What are the security consequences?

Access to the database of data being held by the Government of Canada and Irving Shipbuilding submitted by every major allied non-US shipbuilder will enable aggregation and analysis of the dataset to discern the design principles and good and bad points of every contestant.

And from that analysis, either come up with a superior design that cherry picks the best of the best, or, in the case of Irving Shipbuilding, set up to become a competitor to every bidder worldwide (whose IP they now have unrestricted use of).

This is, de facto, Canadian government sponsored Intellectual Property Piracy of militarily and commercial secrets from US allies under the guise of a multibillion dollar Request for Proposal.

No different from what communist China did with the Z-10 attack helicopter program and Pratt & Whitney.

The security implications of what Canada’s piracy policy goes beyond just theft of commercial secrets by Canadian state sponsored pirates.   The repository of this data in Canada’s government agencies and Irving Shipbuilding will become the principal, top priority target of every spying agency anxious to get a hold of a database that is available nowhere else in the world to any other party.

Given Canada’s lackadaisical attitude toward safeguarding sensitive technologies – particularly with a Trudeau regime desperate to curry favor with the CCP-PRC for a “free trade” deal, it is a matter of time before this knowledgebase is compromised, whether by neglect or accident or subversion.   Compromise of this database will lead to compromise of the entire allied (x USA) fleet of frigates.

That is over and above the risk of copy-cat tactics by PRC’s allies like Pakistan, Malaysia, etc.

The security issue was raised and extensively discussed in October 2016 by both the bidders and independent observers.  

The Liberal regime and their minion Irving Shipbuilding, brushed off the concerns and refused to budge as recently as July 28, 2017. (Brewster, CBC, July 28, 2017)   As it stands, it has to be assumed that every bidder who submitted a draft proposal to the CSC program have their IP and data compromised.

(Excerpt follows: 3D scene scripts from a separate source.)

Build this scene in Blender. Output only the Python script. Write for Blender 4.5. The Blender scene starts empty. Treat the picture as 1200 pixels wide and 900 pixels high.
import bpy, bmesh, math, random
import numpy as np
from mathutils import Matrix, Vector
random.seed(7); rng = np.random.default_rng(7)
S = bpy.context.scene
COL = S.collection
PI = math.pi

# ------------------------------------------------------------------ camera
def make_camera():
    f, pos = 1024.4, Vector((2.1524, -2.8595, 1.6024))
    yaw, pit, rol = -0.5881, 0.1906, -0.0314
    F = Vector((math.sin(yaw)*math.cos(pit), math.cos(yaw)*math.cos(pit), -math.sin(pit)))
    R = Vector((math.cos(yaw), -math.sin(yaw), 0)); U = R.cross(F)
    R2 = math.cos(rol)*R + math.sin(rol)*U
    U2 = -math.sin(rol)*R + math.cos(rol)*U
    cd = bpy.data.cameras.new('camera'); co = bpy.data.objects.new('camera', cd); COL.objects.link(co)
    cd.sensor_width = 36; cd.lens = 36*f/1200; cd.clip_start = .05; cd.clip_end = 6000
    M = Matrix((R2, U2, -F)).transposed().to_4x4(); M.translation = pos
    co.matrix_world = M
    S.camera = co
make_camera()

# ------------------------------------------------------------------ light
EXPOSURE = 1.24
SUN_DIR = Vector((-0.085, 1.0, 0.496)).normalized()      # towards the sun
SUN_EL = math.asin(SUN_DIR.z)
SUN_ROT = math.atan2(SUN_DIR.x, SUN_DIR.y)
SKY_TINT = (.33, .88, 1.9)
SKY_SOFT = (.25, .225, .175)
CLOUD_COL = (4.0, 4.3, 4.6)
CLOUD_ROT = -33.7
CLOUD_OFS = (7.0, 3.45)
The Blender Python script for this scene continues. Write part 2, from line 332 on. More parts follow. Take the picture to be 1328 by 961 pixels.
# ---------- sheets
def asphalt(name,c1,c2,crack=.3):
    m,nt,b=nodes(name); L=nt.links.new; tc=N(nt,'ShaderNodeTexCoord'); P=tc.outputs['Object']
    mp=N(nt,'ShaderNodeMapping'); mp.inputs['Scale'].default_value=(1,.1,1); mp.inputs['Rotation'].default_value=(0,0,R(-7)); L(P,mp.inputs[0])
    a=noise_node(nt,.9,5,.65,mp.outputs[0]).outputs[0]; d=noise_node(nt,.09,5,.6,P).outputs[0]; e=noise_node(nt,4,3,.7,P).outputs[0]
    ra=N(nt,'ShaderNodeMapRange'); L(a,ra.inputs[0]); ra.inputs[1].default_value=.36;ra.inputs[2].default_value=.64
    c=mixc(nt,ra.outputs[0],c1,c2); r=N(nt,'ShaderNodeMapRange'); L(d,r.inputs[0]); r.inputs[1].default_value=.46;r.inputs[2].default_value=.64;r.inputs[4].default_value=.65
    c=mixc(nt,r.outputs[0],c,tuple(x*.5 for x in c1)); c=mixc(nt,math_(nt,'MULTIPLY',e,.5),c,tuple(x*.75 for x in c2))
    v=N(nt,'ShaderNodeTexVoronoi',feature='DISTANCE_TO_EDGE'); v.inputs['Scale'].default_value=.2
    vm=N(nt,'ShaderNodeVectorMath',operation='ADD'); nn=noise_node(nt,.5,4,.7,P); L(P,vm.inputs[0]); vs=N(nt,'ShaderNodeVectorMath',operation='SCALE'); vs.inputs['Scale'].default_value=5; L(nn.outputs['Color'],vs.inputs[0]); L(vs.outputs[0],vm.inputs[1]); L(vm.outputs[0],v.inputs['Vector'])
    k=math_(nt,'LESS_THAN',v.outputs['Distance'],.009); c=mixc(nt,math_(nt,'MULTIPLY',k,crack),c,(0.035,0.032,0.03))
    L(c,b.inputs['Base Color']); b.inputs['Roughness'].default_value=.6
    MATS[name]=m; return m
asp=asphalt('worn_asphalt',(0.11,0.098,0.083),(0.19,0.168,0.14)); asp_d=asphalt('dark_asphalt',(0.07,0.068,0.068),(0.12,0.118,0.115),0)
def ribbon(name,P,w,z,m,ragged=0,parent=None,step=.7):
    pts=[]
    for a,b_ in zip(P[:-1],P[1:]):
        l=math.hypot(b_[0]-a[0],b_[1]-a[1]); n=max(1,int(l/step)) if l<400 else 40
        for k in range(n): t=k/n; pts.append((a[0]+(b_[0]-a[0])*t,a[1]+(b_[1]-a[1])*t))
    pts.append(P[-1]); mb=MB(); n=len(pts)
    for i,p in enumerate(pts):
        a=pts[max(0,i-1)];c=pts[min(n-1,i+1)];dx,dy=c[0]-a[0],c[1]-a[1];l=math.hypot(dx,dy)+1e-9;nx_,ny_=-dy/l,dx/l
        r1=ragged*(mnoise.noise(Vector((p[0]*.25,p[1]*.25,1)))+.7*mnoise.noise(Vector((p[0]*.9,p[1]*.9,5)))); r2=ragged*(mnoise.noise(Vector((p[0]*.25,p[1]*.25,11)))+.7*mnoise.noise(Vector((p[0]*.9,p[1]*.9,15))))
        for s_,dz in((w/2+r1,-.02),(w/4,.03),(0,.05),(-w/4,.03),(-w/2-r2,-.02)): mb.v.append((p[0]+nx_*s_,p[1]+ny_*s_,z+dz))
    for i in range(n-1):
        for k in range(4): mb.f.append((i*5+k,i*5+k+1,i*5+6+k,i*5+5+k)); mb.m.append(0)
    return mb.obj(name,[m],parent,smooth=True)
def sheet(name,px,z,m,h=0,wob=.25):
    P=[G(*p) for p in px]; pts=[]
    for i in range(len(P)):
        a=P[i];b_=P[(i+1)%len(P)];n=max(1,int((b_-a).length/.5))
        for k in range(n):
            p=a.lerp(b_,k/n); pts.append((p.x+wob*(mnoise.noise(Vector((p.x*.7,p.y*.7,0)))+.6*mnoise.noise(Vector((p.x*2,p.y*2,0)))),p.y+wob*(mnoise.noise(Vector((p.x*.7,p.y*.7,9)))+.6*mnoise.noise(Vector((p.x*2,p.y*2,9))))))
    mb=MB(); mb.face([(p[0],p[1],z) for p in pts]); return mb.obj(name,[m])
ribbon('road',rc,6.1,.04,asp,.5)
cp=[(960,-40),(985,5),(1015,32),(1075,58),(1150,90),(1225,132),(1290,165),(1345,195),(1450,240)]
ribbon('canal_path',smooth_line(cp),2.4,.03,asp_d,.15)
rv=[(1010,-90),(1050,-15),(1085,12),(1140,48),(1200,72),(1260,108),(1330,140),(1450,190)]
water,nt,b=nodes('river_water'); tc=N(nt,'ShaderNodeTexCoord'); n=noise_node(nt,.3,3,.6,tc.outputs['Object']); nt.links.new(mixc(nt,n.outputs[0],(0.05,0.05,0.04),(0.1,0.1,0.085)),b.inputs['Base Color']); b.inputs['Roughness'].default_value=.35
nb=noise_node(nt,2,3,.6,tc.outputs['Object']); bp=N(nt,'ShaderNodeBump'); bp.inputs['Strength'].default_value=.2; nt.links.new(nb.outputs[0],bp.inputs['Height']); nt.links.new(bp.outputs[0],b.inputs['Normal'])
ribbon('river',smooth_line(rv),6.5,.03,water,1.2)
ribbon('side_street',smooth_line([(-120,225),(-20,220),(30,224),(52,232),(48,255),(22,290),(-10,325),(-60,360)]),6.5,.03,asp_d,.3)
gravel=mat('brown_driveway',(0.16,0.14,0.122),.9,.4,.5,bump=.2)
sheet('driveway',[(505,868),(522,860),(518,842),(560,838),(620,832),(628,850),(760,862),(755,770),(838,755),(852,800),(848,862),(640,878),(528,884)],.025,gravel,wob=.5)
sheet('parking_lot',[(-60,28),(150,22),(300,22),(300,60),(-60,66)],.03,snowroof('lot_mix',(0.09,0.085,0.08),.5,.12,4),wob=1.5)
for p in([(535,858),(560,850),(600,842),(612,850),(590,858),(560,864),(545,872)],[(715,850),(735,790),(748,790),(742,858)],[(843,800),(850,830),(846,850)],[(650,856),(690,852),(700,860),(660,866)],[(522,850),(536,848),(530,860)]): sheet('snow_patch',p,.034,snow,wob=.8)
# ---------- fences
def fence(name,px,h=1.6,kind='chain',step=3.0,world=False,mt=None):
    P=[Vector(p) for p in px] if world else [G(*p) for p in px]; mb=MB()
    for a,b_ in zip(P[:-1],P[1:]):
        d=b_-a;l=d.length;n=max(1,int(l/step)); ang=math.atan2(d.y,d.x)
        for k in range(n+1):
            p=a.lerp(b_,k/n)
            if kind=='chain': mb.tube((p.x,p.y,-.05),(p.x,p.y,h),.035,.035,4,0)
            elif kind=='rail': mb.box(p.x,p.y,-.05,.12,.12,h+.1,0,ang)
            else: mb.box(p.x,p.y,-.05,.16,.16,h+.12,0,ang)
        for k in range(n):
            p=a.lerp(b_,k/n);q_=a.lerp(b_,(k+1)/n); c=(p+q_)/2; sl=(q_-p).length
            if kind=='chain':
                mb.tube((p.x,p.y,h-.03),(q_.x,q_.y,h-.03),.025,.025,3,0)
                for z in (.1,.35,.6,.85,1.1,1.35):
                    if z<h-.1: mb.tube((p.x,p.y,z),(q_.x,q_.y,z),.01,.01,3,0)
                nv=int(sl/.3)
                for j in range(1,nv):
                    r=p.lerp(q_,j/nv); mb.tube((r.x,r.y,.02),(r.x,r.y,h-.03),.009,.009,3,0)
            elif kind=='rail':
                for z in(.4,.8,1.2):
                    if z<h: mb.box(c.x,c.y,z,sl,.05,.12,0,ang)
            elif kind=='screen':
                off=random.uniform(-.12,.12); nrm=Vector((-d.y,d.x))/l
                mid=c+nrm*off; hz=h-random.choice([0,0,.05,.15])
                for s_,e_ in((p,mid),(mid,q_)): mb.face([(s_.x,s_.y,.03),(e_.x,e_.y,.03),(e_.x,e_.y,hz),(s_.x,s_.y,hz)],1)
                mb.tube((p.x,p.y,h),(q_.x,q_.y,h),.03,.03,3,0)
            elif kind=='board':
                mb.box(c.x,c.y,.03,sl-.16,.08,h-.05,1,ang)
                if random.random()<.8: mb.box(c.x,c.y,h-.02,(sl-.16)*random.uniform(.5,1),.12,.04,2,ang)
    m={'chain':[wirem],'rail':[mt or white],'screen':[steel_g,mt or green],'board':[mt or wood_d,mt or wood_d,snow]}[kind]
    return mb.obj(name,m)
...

What are the potential consequences for FFG(X)?

If a foreign competitor for the FFG(X) program are to be chosen, it immediately raises the question as to the extent to which their designs have been compromised through their participation in bidding for the CSC program. The US Navy will not be amused by the prospect of having the design for a major new class of 20 ships effectively given away to peer competitors like Russia and China before even the first ship is commissioned.

Disqualification of foreign FFG(X) bidders due to security concerns will narrow the field and make it more difficult for the aggressive schedule to be met by the US Navy.

Whereas the Pentagon and US Government have both worked diligently to revamp and upgrade security against the threat environment of the 21st century, Canada under the Liberal regime, at least in the case of the CSC program, have diluted their existing and wholly inadequate security regime with predictable consequences.

The Trudeau regime, asserts “No countries share a closer bond than Canada and the United States”.

And indeed, in the case of the Canadian CSC program, the historical close bond is being exploited to the hilt to encourage naïve US State and local governments and politicians to turn a blind eye to Trudeau regime’s willful acts to undermine US national and international security and enable CCP-PRC style piracy.

It is time for the Administration and Congress to pay a bit more attention to what Canada is really doing to the US and to educate their constituents and State and local government colleagues on Canada’s tactics.

Under the present conflicting requirements for the FFG(X) and CSC program, bidders have a choice to make in the next month:   They can participate in one or the other, but not both programs.

It should not be a hard choice for a shipbuilder with a world class product.

Editor’s Note: The security concerns raised by Lam with regard to the U.S. also apply to the foreign bidders for the Canadian program.  Is it really in the interest of a major European producer to put their IP and data at significant risk given the uncertainties posed by the Trudeau Administration appraoch?